1988 | Director: Hayao Miyazaki | Animated

This film builds to a height of emotion in such an understated, charming way that it always takes me by surprise. And the animation is so beautiful and imaginative. Truly a masterpiece.

Only Lovers Left Alive

2013 | Director: Jim Jarmusch | Stars: Tilda Swinton, Tom Hiddleston

The high concept: Tilda Swinton and Tom Hiddleston as centuries-old vampire lovers. Stylish and fun in a way that is surprising for a story filmed entirely at night and focusing on ennui and world-weariness. Ultimately, its absurdist humor and love of literature and music add up to something quite lovely and life-affirming.

Princess Mononoke

1997 | Director: Hayao Miyazaki | Animated

Hayao Miyazaki's masterpiece takes place in a mythical ancient Japan in which the spirits of nature face off against human industrialization. The resulting conflict benefits no one and marks the end of an age.

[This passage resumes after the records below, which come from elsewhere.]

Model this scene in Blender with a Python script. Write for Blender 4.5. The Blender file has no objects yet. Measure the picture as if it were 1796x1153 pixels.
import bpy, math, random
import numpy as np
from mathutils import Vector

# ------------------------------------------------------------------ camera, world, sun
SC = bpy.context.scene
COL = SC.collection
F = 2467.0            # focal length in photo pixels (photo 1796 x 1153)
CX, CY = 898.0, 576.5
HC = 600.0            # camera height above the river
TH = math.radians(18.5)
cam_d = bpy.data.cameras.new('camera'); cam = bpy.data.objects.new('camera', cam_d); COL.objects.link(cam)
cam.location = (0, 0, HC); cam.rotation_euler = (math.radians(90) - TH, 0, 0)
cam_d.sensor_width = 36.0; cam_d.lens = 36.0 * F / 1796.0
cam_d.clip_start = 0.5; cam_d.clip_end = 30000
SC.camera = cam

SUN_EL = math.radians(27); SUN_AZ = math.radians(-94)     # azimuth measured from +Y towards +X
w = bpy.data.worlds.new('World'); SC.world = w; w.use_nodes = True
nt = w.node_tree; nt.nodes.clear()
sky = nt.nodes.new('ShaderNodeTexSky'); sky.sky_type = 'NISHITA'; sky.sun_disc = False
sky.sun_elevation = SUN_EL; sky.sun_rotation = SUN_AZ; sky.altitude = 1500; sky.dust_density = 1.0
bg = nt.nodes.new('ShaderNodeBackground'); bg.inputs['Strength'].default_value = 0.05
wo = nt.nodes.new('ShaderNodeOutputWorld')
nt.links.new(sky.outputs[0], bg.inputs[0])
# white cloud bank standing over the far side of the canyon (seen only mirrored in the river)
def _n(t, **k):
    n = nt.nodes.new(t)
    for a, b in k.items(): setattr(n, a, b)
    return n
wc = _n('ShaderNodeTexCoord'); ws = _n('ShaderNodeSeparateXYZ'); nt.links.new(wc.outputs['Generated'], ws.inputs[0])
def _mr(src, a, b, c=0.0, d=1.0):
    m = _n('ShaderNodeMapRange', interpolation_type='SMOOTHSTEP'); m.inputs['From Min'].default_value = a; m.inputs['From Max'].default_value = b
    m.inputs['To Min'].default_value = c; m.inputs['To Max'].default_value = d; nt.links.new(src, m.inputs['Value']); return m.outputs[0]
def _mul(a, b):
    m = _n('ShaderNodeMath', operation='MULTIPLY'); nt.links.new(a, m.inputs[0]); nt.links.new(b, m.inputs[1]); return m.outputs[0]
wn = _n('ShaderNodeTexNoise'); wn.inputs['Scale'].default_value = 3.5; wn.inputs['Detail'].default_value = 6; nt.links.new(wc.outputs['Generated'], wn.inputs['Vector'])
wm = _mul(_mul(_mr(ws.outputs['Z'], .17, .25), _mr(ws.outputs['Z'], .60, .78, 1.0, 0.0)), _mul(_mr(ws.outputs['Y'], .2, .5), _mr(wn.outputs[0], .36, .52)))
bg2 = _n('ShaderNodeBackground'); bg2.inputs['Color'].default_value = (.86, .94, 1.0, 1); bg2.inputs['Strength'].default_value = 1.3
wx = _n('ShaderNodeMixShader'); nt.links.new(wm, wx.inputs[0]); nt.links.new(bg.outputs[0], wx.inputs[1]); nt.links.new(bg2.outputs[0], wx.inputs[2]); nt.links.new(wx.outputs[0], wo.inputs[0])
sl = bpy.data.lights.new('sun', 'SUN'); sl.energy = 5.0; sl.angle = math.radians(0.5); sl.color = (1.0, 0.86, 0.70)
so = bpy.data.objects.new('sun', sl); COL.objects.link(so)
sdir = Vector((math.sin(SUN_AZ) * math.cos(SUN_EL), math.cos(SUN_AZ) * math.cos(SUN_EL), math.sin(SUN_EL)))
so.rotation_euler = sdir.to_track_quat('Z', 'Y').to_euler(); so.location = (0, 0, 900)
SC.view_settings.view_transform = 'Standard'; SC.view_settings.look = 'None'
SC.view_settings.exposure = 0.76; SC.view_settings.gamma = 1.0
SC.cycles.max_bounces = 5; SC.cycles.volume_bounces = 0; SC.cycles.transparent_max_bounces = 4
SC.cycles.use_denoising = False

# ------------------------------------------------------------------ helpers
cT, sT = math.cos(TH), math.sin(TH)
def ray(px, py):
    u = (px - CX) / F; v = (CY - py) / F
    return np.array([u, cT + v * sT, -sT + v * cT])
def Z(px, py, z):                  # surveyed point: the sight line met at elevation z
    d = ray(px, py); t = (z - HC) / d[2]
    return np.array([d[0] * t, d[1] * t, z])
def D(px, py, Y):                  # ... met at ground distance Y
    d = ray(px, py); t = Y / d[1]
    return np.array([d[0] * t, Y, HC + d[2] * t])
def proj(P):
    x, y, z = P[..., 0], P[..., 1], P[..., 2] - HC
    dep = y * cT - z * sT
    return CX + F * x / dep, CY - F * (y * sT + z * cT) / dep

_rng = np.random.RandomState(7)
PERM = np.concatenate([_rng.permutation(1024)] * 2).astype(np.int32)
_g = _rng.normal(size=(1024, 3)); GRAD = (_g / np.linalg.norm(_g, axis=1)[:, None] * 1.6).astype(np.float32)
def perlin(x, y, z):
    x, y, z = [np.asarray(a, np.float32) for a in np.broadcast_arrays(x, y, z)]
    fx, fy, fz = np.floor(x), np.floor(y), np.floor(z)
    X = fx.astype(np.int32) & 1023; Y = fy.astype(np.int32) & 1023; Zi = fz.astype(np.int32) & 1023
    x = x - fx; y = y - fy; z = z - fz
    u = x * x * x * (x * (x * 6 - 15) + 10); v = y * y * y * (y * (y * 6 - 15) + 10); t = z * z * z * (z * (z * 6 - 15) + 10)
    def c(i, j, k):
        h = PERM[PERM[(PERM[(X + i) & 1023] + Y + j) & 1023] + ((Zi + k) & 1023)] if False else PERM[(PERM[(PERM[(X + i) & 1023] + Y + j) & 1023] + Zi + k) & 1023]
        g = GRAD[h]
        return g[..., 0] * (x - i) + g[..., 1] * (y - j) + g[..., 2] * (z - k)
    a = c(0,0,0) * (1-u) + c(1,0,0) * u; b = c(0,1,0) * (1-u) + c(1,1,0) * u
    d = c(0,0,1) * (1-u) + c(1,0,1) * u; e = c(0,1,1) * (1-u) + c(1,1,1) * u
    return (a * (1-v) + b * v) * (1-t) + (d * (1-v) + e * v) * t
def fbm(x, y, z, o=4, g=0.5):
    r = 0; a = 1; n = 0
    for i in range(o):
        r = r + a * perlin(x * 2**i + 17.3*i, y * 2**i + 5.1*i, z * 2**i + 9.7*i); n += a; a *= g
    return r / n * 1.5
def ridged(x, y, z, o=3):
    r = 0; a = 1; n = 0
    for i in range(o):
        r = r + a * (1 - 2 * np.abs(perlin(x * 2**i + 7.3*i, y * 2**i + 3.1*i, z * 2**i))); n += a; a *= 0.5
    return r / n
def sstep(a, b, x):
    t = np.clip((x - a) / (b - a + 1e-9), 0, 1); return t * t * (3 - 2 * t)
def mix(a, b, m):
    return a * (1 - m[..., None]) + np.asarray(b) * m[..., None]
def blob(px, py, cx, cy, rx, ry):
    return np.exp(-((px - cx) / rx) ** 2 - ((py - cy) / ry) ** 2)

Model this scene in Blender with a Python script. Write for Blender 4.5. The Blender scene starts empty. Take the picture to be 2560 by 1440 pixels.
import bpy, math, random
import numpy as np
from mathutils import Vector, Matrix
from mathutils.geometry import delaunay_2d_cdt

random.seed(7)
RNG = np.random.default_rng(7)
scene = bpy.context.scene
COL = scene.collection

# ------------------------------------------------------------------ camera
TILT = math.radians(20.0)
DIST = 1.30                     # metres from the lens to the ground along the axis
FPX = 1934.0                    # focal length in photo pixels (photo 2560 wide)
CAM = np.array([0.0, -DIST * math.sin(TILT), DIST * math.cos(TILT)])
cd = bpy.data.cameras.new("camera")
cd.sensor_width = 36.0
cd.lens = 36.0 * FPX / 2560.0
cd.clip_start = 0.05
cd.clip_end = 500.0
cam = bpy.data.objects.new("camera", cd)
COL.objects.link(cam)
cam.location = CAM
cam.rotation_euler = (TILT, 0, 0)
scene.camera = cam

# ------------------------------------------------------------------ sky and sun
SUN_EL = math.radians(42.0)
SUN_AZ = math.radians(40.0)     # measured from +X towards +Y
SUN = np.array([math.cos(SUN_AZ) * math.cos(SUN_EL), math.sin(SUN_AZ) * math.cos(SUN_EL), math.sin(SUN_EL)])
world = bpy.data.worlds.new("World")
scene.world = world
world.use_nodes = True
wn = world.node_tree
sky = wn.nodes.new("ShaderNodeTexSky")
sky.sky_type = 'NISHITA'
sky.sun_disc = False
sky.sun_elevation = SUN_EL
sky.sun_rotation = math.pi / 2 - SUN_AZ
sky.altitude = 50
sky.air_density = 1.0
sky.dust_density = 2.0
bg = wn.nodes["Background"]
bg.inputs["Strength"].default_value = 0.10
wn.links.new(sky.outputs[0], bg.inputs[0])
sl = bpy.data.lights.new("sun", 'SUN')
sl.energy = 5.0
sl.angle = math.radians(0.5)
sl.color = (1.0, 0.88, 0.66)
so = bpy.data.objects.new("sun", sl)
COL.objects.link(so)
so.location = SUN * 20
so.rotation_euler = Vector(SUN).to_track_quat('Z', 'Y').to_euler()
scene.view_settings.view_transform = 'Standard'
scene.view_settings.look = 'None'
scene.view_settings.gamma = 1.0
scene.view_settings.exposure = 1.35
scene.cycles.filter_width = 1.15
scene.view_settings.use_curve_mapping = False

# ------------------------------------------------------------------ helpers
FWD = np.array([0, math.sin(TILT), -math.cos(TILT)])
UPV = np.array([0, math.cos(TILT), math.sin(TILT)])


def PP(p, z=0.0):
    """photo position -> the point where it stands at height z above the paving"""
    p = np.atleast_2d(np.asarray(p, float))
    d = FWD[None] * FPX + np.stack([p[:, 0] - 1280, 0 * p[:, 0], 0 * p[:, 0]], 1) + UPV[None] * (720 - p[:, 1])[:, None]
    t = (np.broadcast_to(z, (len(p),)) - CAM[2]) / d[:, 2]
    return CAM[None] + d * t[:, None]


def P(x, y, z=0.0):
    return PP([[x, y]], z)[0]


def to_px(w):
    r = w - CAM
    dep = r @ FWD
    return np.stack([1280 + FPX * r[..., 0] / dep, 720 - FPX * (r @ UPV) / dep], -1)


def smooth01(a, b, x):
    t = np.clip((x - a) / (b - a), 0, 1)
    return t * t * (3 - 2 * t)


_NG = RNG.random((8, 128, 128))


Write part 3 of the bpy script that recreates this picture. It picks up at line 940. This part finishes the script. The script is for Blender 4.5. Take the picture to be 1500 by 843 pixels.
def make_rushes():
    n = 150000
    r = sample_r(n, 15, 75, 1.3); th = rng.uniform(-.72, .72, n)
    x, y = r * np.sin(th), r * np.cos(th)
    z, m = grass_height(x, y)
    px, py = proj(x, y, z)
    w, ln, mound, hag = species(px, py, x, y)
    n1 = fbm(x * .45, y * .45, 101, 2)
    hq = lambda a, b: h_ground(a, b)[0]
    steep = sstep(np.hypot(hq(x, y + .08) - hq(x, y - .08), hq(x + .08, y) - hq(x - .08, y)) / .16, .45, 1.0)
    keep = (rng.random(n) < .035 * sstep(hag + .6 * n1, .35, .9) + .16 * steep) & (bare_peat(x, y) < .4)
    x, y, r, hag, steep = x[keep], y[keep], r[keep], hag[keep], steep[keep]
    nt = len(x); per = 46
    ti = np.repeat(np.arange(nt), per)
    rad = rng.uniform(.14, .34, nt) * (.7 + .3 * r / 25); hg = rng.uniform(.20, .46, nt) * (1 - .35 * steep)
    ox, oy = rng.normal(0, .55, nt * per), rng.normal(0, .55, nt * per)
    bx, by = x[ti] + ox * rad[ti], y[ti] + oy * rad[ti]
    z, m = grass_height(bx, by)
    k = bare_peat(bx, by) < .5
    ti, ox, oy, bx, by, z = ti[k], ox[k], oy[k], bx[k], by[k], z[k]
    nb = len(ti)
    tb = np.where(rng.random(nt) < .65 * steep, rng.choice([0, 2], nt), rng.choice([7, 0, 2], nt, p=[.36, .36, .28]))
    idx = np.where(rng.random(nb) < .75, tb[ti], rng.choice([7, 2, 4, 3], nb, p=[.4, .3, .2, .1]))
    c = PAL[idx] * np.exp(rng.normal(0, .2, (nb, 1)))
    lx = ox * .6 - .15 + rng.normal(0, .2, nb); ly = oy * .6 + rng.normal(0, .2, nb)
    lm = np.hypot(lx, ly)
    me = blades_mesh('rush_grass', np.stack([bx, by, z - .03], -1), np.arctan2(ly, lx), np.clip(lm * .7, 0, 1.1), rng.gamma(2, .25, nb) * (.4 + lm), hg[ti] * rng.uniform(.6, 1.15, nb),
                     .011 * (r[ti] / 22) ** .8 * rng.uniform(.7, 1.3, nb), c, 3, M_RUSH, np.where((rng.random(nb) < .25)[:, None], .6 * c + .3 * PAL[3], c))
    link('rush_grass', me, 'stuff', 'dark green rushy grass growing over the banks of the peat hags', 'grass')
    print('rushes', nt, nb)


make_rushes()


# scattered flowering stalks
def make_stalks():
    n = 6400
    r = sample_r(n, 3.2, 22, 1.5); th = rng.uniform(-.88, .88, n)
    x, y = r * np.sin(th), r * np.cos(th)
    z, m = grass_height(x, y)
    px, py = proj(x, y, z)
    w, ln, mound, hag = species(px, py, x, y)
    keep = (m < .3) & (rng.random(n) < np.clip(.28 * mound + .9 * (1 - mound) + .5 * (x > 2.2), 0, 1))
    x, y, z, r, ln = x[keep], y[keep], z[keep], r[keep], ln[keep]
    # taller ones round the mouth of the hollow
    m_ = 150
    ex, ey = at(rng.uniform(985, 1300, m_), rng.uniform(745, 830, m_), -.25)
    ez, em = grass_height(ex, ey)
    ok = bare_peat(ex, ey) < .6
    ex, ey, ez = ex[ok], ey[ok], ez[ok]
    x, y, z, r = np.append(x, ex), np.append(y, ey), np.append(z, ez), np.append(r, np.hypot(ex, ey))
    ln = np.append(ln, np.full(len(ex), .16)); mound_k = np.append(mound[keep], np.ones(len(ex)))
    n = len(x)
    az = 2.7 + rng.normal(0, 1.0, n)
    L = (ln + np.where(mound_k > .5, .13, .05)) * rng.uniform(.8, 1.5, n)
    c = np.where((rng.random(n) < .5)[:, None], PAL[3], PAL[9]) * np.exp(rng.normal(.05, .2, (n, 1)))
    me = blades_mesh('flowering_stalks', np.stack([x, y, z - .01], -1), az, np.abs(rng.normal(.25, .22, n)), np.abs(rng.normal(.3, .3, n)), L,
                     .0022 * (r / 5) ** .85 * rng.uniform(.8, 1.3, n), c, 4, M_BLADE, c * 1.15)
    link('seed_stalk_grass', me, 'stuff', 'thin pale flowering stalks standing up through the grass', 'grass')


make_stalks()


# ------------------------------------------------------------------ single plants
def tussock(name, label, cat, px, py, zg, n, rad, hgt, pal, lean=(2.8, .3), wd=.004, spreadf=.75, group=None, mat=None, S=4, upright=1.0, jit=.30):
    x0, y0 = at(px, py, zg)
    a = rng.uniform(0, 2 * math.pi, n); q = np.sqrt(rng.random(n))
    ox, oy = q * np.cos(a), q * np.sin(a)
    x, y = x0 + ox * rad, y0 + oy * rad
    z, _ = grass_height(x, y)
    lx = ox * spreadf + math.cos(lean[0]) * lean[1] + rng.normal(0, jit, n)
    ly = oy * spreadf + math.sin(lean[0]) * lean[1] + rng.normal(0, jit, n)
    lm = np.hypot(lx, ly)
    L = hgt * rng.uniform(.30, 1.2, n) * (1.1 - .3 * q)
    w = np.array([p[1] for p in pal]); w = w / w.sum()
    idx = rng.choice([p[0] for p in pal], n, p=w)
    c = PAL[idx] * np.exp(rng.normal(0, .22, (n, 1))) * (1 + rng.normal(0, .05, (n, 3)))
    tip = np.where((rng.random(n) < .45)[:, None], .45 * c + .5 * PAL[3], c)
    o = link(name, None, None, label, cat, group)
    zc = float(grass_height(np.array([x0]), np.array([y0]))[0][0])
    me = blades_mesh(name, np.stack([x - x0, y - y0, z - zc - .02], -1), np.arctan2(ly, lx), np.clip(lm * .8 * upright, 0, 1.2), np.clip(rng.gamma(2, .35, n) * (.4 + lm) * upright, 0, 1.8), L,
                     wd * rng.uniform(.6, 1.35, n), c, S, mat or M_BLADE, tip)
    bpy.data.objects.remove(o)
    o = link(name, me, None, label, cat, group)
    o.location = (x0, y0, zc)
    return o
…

Film Page at Nausicaa.net | My Movie Page


1991 | Director: Jocelyn Moorhouse | Stars: Hugo Weaving, Geneviève Picot, Russell Crowe

A distrustful blind man, his manipulative housekeeper and a well-meaning dishwasher at a local restaurant are caught in a love triangle that tests them all. Crowe provides gravity in a generally sympathetic role while the dysfunctional relationship of Hugo Weaving and Genevieve Picot throws off considerable sparks. Cleverly structured, brilliantly written, funny and poignant, this movie is a true original.

Raising Arizona

1987 | Directors: Joel & Ethan Coen | Stars: Nicolas Cage, Holly Hunter, Trey Wilson, John Goodman, William Forsythe, Randall "Tex" Cobb

Some people find this film too unsympathetic in its treatment of characters, but I continue to find its gratuitous weirdness a riot. For a review, visit this Internet Movie Database page.

Repo Man

1984 | Director: Alex Cox | Stars: Emilio Estevez, Harry Dean Stanton, Olivia Barash

Another screwball comedy that's just chock-full of hilarious lines. Emilio Estevez's career only went downhill from here. For movie info (including some quotes), visit this Internet Movie Database page.

A Room with a View

1985 | Director: James Ivory | Stars: Helena Bonham Carter, Maggie Smith, Rupert Graves, Daniel Day-Lewis, Julian Sands

Man climbs a tree on an Italian hillside and begins shouting, "Beauty! Joy!" His father explains to a bystander, "He's saying his creed." Just one of many great moments in this film about finding self knowledge and passion in a world that often lacks both.

Seven Samurai

1954 | Director: Akira Kurosawa | Stars: Toshiro Mifune, Takashi Shimura, and a large ensemble cast

One of the best "get the gang together" films ever, it takes you on a long and entertaining journey as the samurai of the title are recruited and then defend a small town from bandits. A classic with many imitators.

Sunset Boulevard

1950 | Director: Billy Wilder | Stars: William Holden, Gloria Swanson, Nancy Olson

A black comedy that begins with the narrator floating dead in a swimming pool and then explains how he ended up there. A twisted and highly entertaining tale.

The Terminator

1984 | Director: James Cameron | Stars: Arnold Schwartzenegger, Linda Hamilton, Michael Biehn

"Come with me if you want to live!" Dystopian, darkly funny, relentless in its pace, and surprisingly romantic, this was Cameron's first true classic and despite some special effects that have not aged well, it's still awesome. Also, it has pretty much the only filmic depiction of time travel that makes any logical sense.

Thor: Ragnarok

2017 | Director: Taika Waititi | Stars: Chris Hemsworth, Tom Hiddleston, Cate Blanchett, Anthony Hopkins, Tessa Thompson, Mark Ruffalo, Jeff Goldblum

My favorite MCU movie to date, and I've watched a boatload of 'em. It overflows with enthusiasm and goofiness and has some sneaky anarchic themes hiding out underneath. Just thinking about the opening scene — in which Thor good-naturedly explains to a nearby skeleton how he ended up sharing a hanging prison cage with it – makes me start chuckling, and there are many other moments that do the same. Infinitely rewatchable.

What We Do in the Shadows

2014 | Directors: Taika Waititi, Jemaine Clement | Stars: Taika Waititi, Jemaine Clement, Jonny Brugh, Cori Gonzalez-Macuer, Stu Rutherford, Ben Fransham, Jackie van Beek

A mockumentary about some vampires sharing a house in Wellington, NZ. Ridiculous? Absolutely! And that's great! There are lots of laughs packed in to even small lines of dialogue, and an all-in enthusiasm that makes the dodgy special effects part of the charm instead of a detriment.

Whisper of the Heart

1995 | Director: Yoshifumi Kondō | Animated

A quietly imaginative exploration of what it's like to be young and artistic and not sure how to harness your gifts yet -- and how forging a connection with a kindred spirit can help you develop. A truly lovely film.